::: Record extracts :::

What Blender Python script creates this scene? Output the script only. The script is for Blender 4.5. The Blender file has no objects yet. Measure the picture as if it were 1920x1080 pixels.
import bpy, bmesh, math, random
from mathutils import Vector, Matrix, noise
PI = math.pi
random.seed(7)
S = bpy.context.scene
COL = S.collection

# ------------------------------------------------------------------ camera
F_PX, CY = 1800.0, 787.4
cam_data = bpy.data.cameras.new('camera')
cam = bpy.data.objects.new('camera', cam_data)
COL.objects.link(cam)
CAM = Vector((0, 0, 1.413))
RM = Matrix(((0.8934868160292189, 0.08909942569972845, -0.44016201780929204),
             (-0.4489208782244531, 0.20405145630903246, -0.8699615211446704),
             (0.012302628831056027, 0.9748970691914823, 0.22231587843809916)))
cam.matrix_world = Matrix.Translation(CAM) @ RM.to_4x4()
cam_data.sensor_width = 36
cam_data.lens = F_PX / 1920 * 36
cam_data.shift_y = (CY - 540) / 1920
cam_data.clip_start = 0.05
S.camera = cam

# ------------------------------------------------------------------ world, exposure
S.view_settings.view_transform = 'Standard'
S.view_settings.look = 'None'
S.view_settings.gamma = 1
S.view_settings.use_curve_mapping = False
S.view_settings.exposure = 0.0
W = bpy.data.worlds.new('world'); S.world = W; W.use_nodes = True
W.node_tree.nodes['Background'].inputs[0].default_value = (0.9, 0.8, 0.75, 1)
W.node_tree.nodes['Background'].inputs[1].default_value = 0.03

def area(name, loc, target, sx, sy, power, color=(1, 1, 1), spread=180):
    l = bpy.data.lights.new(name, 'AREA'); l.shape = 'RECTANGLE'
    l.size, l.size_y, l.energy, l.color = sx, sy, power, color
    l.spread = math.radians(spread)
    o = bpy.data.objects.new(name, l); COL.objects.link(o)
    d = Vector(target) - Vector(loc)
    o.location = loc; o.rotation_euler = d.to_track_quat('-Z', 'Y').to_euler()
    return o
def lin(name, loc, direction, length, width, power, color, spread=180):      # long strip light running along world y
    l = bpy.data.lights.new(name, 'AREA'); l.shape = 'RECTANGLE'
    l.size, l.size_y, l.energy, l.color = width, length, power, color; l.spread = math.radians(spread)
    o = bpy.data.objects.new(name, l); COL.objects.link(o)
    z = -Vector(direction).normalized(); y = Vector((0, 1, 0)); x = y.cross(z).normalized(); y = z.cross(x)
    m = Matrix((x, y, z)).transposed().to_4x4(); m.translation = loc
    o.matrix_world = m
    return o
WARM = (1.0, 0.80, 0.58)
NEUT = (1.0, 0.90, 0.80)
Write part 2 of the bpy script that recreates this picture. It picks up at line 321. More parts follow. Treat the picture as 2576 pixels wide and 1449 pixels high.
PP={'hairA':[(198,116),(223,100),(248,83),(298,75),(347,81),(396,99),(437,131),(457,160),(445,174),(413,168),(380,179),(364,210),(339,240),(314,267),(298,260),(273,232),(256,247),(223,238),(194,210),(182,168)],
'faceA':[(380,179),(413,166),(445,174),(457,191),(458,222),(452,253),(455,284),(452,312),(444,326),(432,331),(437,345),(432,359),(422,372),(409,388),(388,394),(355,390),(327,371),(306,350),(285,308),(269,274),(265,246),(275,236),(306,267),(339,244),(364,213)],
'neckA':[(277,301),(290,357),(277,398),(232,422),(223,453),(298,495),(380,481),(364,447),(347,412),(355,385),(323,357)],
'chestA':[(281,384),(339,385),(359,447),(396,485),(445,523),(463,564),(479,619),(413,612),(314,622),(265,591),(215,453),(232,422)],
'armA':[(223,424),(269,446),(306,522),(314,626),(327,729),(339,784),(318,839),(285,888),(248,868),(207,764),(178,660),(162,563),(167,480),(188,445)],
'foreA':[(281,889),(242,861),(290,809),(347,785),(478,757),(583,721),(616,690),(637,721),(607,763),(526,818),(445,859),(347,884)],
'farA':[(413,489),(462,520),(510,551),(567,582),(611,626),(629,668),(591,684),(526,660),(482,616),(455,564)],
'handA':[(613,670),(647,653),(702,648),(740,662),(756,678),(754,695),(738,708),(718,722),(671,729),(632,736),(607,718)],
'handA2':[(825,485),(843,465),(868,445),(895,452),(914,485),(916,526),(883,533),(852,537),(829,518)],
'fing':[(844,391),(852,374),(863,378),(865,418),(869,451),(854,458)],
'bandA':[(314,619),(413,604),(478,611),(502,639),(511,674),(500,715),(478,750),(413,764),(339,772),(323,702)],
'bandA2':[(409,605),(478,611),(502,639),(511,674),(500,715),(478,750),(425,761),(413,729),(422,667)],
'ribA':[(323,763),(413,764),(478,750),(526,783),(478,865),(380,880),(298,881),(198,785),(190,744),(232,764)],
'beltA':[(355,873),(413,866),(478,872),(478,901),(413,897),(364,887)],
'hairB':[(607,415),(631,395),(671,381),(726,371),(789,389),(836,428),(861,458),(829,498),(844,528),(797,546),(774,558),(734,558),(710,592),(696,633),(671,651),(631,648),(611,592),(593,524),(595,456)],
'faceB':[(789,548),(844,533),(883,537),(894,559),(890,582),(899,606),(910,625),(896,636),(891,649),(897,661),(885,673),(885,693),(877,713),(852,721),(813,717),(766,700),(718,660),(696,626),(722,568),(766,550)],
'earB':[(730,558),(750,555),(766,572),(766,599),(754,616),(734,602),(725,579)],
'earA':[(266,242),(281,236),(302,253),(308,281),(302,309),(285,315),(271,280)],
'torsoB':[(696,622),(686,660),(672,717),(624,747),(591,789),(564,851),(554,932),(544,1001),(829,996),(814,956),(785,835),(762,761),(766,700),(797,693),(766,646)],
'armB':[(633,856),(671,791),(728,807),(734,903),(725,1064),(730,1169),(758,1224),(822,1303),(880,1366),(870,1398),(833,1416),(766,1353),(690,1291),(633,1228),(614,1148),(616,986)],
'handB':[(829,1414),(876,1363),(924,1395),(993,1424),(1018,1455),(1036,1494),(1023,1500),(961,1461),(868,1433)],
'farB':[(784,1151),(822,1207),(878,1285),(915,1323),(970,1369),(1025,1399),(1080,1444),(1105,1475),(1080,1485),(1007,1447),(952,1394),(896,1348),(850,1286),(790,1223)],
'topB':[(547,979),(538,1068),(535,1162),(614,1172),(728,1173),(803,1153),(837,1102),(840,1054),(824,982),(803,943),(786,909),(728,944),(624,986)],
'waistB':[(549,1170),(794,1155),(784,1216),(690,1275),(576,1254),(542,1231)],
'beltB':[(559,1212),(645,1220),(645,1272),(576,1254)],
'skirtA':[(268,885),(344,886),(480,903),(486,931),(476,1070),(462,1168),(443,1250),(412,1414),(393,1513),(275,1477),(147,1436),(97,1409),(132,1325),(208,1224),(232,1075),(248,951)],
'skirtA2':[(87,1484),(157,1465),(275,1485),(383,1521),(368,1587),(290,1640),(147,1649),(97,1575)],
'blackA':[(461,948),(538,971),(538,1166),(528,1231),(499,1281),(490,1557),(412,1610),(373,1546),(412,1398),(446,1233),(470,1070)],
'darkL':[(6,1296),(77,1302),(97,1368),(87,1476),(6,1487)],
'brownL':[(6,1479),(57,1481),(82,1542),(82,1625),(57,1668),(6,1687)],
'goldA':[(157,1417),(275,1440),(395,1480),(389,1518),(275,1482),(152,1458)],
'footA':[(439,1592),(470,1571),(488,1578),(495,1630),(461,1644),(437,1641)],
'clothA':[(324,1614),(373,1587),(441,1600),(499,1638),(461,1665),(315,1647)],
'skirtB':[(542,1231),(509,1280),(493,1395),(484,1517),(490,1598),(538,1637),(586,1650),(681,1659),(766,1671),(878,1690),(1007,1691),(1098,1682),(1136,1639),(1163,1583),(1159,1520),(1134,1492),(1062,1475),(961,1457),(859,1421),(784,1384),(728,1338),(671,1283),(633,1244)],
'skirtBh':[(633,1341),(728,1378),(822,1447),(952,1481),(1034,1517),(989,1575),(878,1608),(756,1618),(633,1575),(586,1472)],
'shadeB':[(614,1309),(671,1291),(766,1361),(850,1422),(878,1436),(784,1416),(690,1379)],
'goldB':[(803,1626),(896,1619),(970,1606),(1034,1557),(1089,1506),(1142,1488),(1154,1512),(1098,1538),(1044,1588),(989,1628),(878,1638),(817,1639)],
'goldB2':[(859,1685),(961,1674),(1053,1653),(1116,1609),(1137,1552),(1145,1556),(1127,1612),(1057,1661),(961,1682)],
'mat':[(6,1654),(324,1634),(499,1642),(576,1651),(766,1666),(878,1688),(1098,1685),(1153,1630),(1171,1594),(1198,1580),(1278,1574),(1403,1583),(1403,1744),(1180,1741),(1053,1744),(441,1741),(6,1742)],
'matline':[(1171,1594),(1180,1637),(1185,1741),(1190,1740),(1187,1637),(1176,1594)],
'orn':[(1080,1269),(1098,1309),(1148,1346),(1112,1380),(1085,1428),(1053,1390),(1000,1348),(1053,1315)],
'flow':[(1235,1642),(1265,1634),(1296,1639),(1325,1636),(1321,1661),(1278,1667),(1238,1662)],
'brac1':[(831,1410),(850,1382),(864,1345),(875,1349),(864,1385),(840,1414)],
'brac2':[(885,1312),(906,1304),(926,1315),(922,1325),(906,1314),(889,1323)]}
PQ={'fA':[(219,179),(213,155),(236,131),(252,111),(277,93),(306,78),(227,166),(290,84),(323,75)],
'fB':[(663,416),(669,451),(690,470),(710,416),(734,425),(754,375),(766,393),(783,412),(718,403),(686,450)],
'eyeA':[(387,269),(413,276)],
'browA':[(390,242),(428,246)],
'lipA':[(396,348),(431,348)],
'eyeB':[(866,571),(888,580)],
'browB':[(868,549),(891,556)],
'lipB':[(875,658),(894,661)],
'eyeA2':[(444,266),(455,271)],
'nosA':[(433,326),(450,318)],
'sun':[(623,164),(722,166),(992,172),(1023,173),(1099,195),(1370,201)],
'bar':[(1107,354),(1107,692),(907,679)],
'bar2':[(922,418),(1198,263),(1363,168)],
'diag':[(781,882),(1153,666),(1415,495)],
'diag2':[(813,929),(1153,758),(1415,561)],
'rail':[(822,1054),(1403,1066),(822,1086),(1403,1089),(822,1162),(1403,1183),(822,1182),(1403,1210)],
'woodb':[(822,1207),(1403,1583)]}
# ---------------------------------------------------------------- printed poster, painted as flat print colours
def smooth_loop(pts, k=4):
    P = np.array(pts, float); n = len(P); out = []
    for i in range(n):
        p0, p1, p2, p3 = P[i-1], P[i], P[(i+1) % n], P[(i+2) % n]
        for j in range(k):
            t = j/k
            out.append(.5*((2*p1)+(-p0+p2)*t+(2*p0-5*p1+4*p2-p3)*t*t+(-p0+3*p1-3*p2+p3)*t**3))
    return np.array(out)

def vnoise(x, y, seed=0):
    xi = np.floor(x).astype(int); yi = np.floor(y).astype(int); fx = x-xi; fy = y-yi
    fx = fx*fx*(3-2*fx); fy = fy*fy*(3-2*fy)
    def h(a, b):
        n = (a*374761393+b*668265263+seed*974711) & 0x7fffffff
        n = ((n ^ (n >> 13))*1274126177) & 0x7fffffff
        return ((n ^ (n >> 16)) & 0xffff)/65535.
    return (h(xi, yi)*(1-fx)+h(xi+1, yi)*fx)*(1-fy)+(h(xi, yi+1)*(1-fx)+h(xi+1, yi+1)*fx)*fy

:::

● Exercise
Up to and including the line with "W.node_tree.nodes['Background'].inputs[1].default_value = 0.03", print every line of the records from the start.

● Full solution
What Blender Python script creates this scene? Output the script only. The script is for Blender 4.5. The Blender file has no objects yet. Measure the picture as if it were 1920x1080 pixels.
import bpy, bmesh, math, random
from mathutils import Vector, Matrix, noise
PI = math.pi
random.seed(7)
S = bpy.context.scene
COL = S.collection

# ------------------------------------------------------------------ camera
F_PX, CY = 1800.0, 787.4
cam_data = bpy.data.cameras.new('camera')
cam = bpy.data.objects.new('camera', cam_data)
COL.objects.link(cam)
CAM = Vector((0, 0, 1.413))
RM = Matrix(((0.8934868160292189, 0.08909942569972845, -0.44016201780929204),
             (-0.4489208782244531, 0.20405145630903246, -0.8699615211446704),
             (0.012302628831056027, 0.9748970691914823, 0.22231587843809916)))
cam.matrix_world = Matrix.Translation(CAM) @ RM.to_4x4()
cam_data.sensor_width = 36
cam_data.lens = F_PX / 1920 * 36
cam_data.shift_y = (CY - 540) / 1920
cam_data.clip_start = 0.05
S.camera = cam

# ------------------------------------------------------------------ world, exposure
S.view_settings.view_transform = 'Standard'
S.view_settings.look = 'None'
S.view_settings.gamma = 1
S.view_settings.use_curve_mapping = False
S.view_settings.exposure = 0.0
W = bpy.data.worlds.new('world'); S.world = W; W.use_nodes = True
W.node_tree.nodes['Background'].inputs[0].default_value = (0.9, 0.8, 0.75, 1)
W.node_tree.nodes['Background'].inputs[1].default_value = 0.03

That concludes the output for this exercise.